7 Employee Appreciation Strategies For Millennials

By Jon Hainstock

With many millennials now in their late 20s and early 30s, they are fast becoming the primary workforce demographic.

Some managers and executives have been scratching their heads, unsure of how to nurture and retain their best talent over the long haul. As it turns out, millennials aren’t that different – they just have certain needs and eccentricities that may not have been entirely characteristic of generations past.

Here are seven appreciation strategies to show your young workers you care.

  1. Offer recognition and rewards

This isn’t a nice-to-have in a corporate culture full of millennials – it’s essential. A strong recognition system keeps workers motivated and feeling like their contribution matters and is worthwhile.

Generation Y also wants to know there is a viable career path ahead of them. Let them know about possible promotion opportunities as they become available, and don’t just pay lip service.

  1. Provide incentives

Raises and bonuses are nice. But financial rewards might not be enough to keep your young talent engaged.

Millennials are growth-focused. They want to be promoted, and they want to keep learning and uncovering new skills and talents. It doesn’t take much work to set up an online eLearning program or digital library for team members that want to go beyond the call of duty.

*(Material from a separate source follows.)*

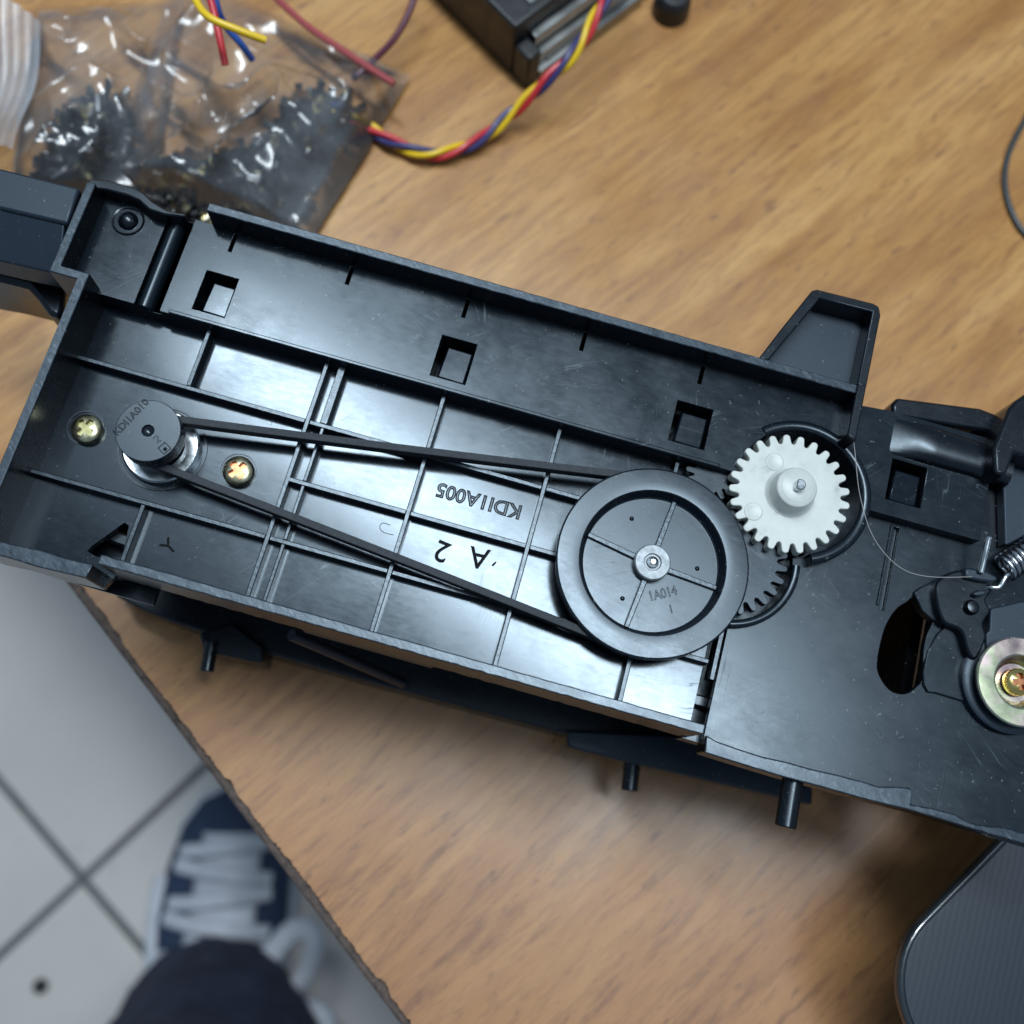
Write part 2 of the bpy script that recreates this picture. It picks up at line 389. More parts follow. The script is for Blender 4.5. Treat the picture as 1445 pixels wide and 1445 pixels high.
# torn upper-left edge
pt = BP([(118, 262), (128, 252), (150, 253), (172, 259), (190, 264), (204, 272), (216, 284), (236, 296), (262, 301), (262, 306), (232, 303), (210, 296), (196, 283), (180, 276), (150, 268), (128, 266)], 8)
wall("torn_edge", pt, -4, 8.0, .5, M_side, M_side)
# boss in the left box
q = B(181, 312, ST); build(MB().lathe(*q, [(0, 6.2), (.9, 6.0), (1.5, 5.5), (1.75, 4.9), (1.75, 4.0), (2.3, 4.0), (2.5, 5.0), (2.75, 5.1), (2.95, 4.6)], 40), "boss", M_side, root)
# tab with pocket
tab_o = BP([(1071, 505), (1101, 466), (1141, 416), (1146, 410), (1153, 408), (1233, 428), (1241, 433), (1243, 445), (1216, 576)], RIM)
tab_i = BP([(1094, 508), (1157, 421), (1231, 440), (1210, 541)], RIM)
tb_floor = build(MB().prism([tab_o[0], tab_o[1], tab_o[3], tab_o[5], tab_o[7], (52, 35.7)], 3.6, 5.2), "tab_floor", M_matte, root)
mb = MB().prism(tab_o[:8]+[(53.1, 35.9), (51.2, 35.9)], -3, RIM)
build(mb, "tab_wall", M_side, root, bevel=.3, top=M_side, cuts=[MB().prism([(tab_i[0][0]-1.2, 35.9-.3), tab_i[1], tab_i[2], (tab_i[3][0], 35.9-.3)], 3.0, 20)])
wall("right_wall", [(51.5, 26.4), (53.1, 25.6), (53.1, 36.2), (51.5, 36.2)], 3, RIM, .25, None, M_side)
# ribs of the grid, one by one
def rib(u0, u1, v0, v1, h=RIB):
    m = MB()
    if u1-u0 > v1-v0: prof = [(v0, 0), (v0+.08, h-.12), (v0+.22, h), (v1-.22, h), (v1-.08, h-.12), (v1, 0)]
    else: prof = [(u0, 0), (u0+.08, h-.12), (u0+.22, h), (u1-.22, h), (u1-.08, h-.12), (u1, 0)]
    horiz = u1-u0 > v1-v0
    a_, b_ = ((u0, u1) if horiz else (v0, v1))
    P1 = [m.bm.verts.new((a_, x, z) if horiz else (x, a_, z)) for x, z in prof]
    P2 = [m.bm.verts.new((b_, x, z) if horiz else (x, b_, z)) for x, z in prof]
    m.bm.faces.new(P1); m.bm.faces.new(P2[::-1])
    for i in range(len(prof)): m.bm.faces.new((P1[i], P2[i], P2[(i+1) % len(prof)], P1[(i+1) % len(prof)]))
    return build(m, "rib", M_floor, root, top=M_rib, sharp=20)
t = NT("rib_top_plastic"); n = t.noise(t.co(0, (1, 1, 1)), 1300, 4, .6)
t.set(col=(.018, .025, .034), rough=t.mapr(n, .3, .7, .22, .32), spec=.55); t.bump(n, .3, .0001); t.b.inputs['Specular Tint'].default_value = (.76, .89, 1.0, 1); M_rib = t.m
HL = 4.95; HM = -5.75; HB = -16.35; t5 = .5
UA, UB, UC, UD, UE = -59.5, -38.1, -16.85, 4.25, 25.6
for v, us in ((HL, [-79.2, UB, UC, UD, UE+2.5]), (HB, [-79.2, UB, UC, UD, UE, 38.9]), (HM, [UB, UC, UD, UE])):
    for i in range(len(us)-1): rib(us[i]+(t5 if i else 0), us[i+1]-t5, v-t5, v+t5, RIB-.02)
def vrib(u, v0, v1, w=.5): rib(u-w, u+w, v0, v1)
vrib(UA, HL+t5, 16.2); vrib(UA, -27.5, HB-t5)
for u in (UB, UC, UD, UE): vrib(u, -27.5, 16.2)
vrib(UB+2.75, HL+t5, 16.2, .75); vrib(UB+2.9, HM+t5, HL-t5, .42); vrib(UB+2.9, HB+t5, HM-t5, .42); vrib(UB+2.9, -27.5, HB-t5, .42)
vrib(UE+6.5, 8, 16.2)
rib(38.9, 39.95, -19.2, -9.6, 3.3)
# right-hand plate with kidney slot and groove
lip_hi = [(997, 1037), (1009.5, 1045), (1040, 1056), (1076, 1067.6), (1110, 1075), (1145, 1085), (1185, 1094), (1222, 1104), (1240, 1110), (1262, 1110), (1286, 1112), (1288, 1122), (1286, 1135), (1318, 1141), (1348, 1149), (1366, 1160), (1384, 1165), (1415, 1167), (1445, 1176), (1520, 1197)]
lip_lo = [(1520, 1214), (1445, 1191), (1400, 1178), (1352.6, 1164), (1316, 1153), (1282, 1143), (1220, 1128), (1160, 1111), (1105, 1096.7), (1050, 1080), (994, 1062.4)]
lh = BP(lip_hi, 3); ll = BP(lip_lo, 3)
gr0, gr1 = B(1271, 757, PL), B(1237, 858, PL)
gu = (gr0[0]+gr1[0])/2
build(MB().prism([(40.4, 16.6), (40.4, -29.0)]+[(x, y-.4) for x, y in lh[3:]]+[(lh[-1][0], 16.6)], PL-1.5, PL), "right_plate", M_plate, root, bevel=.12,
      cuts=wcut()+[MB().prism(kid, -5, 8), MB().box(gu-.45, gu+.45, gr1[1], 15.6, 1.0, 8)])
build(MB().box(gu-1.2, gu-.75, gr1[1]+.5, 15.9, PL, PL+.35), "groove_bead", M_plate, root, bevel=.15)
jl = []
for i, (x, y) in enumerate(lh): jl.append((x, y))
build(MB().prism(jl+ll, -3.0, 3.0), "plate_lip", M_side, root, bevel=.25, top=M_edge)
# gear well rings and floors
def arc_ring(c, ri, ro, z0, z1, a0, a1, mat, name, n=80):
    rm = (ri+ro)/2; hw = (ro-ri)/2
    prof = [(ri, z0), (ro, z0), (ro, z1-hw*.7)]+[(rm+hw*math.cos(x), z1-hw*.7+hw*.7*math.sin(x)) for x in [math.pi*k/6 for k in range(1, 6)]]+[(ri, z1-hw*.7), (ri, z0)]
    return build(MB().lathe(*c, prof, n, a0, a1), name, mat, root, sharp=50)
arc_ring(well1, 11.0, 12.9, -3, 5.3, -68, 132, M_plate, "well_ring")
arc_ring(well2, 10.9, 12.3, -3, 3.4, -78, 8, M_plate, "well_ring")
mw = MB().cyl(*well1, 12.6, -3.6, -3.0, 64); build(mw, "well_floor", M_side, root)
mw = MB().cyl(*well2, 12.0, -4.4, -3.7, 64); build(mw, "well_floor", M_side, root)

build(MB().box(-79, 52, 14, 34.2, -7.5, -6.5), "strip_underside", M_side, root)
build(MB().box(-73, -55, -31.5, -17, -8, -7), "notch_underside", M_side, root)
build(MB().box(37.5, 41.5, -29.4, -27.0, -6, -.5), "corner_web", M_side, root)
build(MB().box(37, 42, -26.9, -9, -5.5, -4.5), "gap_underside", M_side, root)
build(MB().box(75.5, 120, -20, 33.5, -3, 1.9), "right_underplate", M_side, root)
# ---- gears
def gear_pts(c, ro, rr, n, ph=0, tip=.36, root_=.74):
    P_ = []
    for i in range(n):
        a = 2*math.pi*(i+ph)/n; st = 2*math.pi/n
        for f, r in ((-.5*root_-.11, rr), (-.5*root_+.03, rr+.12*(ro-rr)), (-.36*root_-.02, rr+.45*(ro-rr)), (-.5*tip-.04, ro-.16*(ro-rr)), (-.5*tip+.07, ro-.03*(ro-rr)), (0, ro),
                     (.5*tip-.07, ro-.03*(ro-rr)), (.5*tip+.04, ro-.16*(ro-rr)), (.36*root_+.02, rr+.45*(ro-rr)), (.5*root_-.03, rr+.12*(ro-rr)), (.5*root_+.11, rr)):
            P_.append((c[0]+r*math.cos(a+f*st), c[1]+r*math.sin(a+f*st)))
    return P_
RG = rpx(1114.6, 695.8, 84.8, 6)
gw = build(MB().prism(gear_pts(mg, RG, RG-1.7, 25, .25), 3.4, 6.0), "white_gear", M_nylon, root, bevel=.14)
gw["label"] = "white nylon spur gear with round hub"
hub = build(MB().lathe(*mg, [(0, 10.1), (2.55, 10.1), (2.7, 10.0), (2.95, 9.9), (3.35, 9.8), (3.5, 9.55), (3.6, 7), (3.85, 6.3), (4.4, 5.98)], 64), "hub", M_nylon, gw, sharp=50)
for px, py in ((1093, 652), (1063, 722)):
    q = B(px, py, 6); build(MB().lathe(*q, [(0, 6.04), (1.1, 6.06), (1.35, 6.16), (1.5, 6.13), (1.6, 5.99)], 32), "ejector_mark", M_nylon, gw, sharp=60)
sh = [(mg[0]+.95*math.cos(a), mg[1]+.95*math.sin(a)) for a in [rad(x) for x in range(-130, 131, 13)]]
sh2 = build(MB().prism(sh, 3, 11.6), "shaft", M_steel, root, bevel=.18)
dg_ = build(MB().prism(gear_pts(well2, rpx(1030, 785, 82, 3), rpx(1030, 785, 82, 3)-1.9, 26, .2), 1.2, 3.1), "black_gear", M_pulley, root, bevel=.1); dg_["label"] = "black gear half hidden under the big pulley"
pg = (mg[0], mg[1])
build(MB().prism(gear_pts(pg, 11.0*.93, 8.5, 30), -2.6, -.8), "lower_gear", M_side, root, bevel=.1)
q = B(1003, 672, 2); build(MB().prism(gear_pts(q, 4.6, 3.0, 14), .2, 2.6), "idler_gear", M_pulley, root, bevel=.1)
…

When you appreciate their need for growth and supply them with the right tools, they’ll begin to thrive in your organization.

  1. Give feedback and show appreciation

In our increasingly connected world, people are used to being recognized sooner and more often than in times past. All they need to do is post a status update on Facebook, and they may have a dozen responses or more within minutes of posting.

Managers need to be mindful of their staff. It has often been said that recognition should be immediate, specific, and public, but this is fast becoming expected with generation Y.

  1. Personalize

This goes hand-in-hand with the previous point on giving feedback. You must tailor your message to your audience, and if you know nothing about them, this is impossible. You must get to know your workers and what motivates them if you want to show appreciation in a way that’s relevant to them.

This goes for every other item on this list. You need to offer personalized rewards, incentives, and feedback. It shouldn’t be general or aimless, it should be directed at the individual, tailored to the individual, for maximum effect.

As a manager, you need to make a personal connection with your employees.

Millennials often aren’t looking at what it means to work for a company, they’re thinking about what it’s like to work for a specific manager.

If they don’t favor management, it’s not beyond the scope of possibilities that they’ll begin considering new jobs.

  1. Give them a purpose

As a manager, you may know exactly what the value of each of your employees is. But they may not. Millennials want a greater purpose to work towards, and carefully consider whether the organization they’re working for is making a positive difference in the world or not.

There are many ways to help your workers understand why their work is valuable. One way is to show how they contributed to a certain result – revenue generated, clients served, results obtained, and so on.

But you can also implement a volunteer program, which demonstrates your care for things outside of the walls of the company. Volunteerism can also foster better teamwork, help your team members uncover hidden talents, and can even make them happier in the workplace.

  1. Encourage collaboration

Relationships factor heavily into how millennials feel about their work and their willingness to stay with the organization. As it has often been said, birds of a feather flock together, so negative people have a tendency of finding each other, and likewise positive people. But positive people certainly can have an impact on negative people.

When people collaborate on a project, they feel a greater sense of purpose. Every person has a responsibility to do their part. Working together in this way can bring greater fulfillment to their daily responsibilities.

  1. Implement tech solutions

Millennials have grown up with the internet, and tend to embrace mobile technology in their daily lives. This has its pros and cons, but there is a way for managers and executives to take advantage of this trend.

For example, you can use an app like BUZZ, which has been built specifically for recognizing millennial workers. You could also send SMS/text messages or create a wall of fame in Slack or your project management system. This allows your feedback and praise to be more immediate, and in the expected form.

This doesn’t mean you should slack off with face-to-face recognition, but it does mean you can leverage everything at your disposal to show your appreciation.

Final thoughts

As much as millennials are forward-thinking, they are also traditional. Job security, in fact, has risen as a common demand among younger workers. Being aware of their needs makes it easy for you to make your workers aware of relevant opportunities that are available to them.